Japan Quake: When Waves Do The Unthinkable

Watch this video:


That's not a dyke that the water is overflowing, that's a seawall (you can see here on better days), designed to try and contain a tsunami and is normally back from the canal. This is from a town in northern Japan called Miyako far to the almost due north of the earthquake's epicentre.

At this point, you're probably wondering: "err... what's more interesting about this site than the others?" Well, take a look at a closer view of the area:

That's right: to hit Miyako the Tsunami had to do a 90 to 180 degree wrap around an archipelago and shoot downwards, almost in reverse, and sideways into a bay. When you try to approach this from a layman's idea of what a wave does - spreads consistently outwards from a point of impact - it seems cognitively confounding. At first glance, the area looks like it should avoid damage entirely because there's an entire landmass, including mountains according to the map (which, to be fair, may just be really big hills, but the point stands), that you'd think would act as an active buffer to the wave coming from the south.

The problem is that a Tsunami is not just a "wave", per-se: it's perhaps more accurately defined as water "seeking it's own level" in one of the most violent ways possible. The simplest way to look at what happened here is like this; fill a pot with water. Now, start throwing in potatoes. All of a sudden you've got waves on the surface but you've also got displaced water being carried over the sides by this action as it tries to find someplace else to be.
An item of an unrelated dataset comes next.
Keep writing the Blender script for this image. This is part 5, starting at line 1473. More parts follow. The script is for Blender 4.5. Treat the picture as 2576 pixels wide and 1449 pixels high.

This is what essentially is happening when a Tsunami is created: the Earth's crust is moving violently upwards or downwards, taking on the role of your potatoes, and displacing massive amounts of water by either pushing it towards the surface or sucking it towards the core. Either of these actions imbues the water involved with massive amounts of energy and it responds by trying to immediately move away or gets sucked in and then rebounds from the point of the event, respectively, and floods outwards forcefully to both expend that energy and find its "natural level" again.

Now, to go back to our analogy, if you were to ring that pot with a something to catch that water you'd be able to see just how much more readily it moves into some areas of that ring compared to others as the imperfections in your workmanship - dips, divots, angles - begin to show. Likewise, as Miyako stands as further proof, a Tsunami is going to, quite frighteningly, find its way into every nook and crevice of the Earth that the energy it's been imbued with will allow as it purges that energy and redistributes itself accordingly. That's a realization from this event that exists as a reminder of just how powerful nature is when unleashed.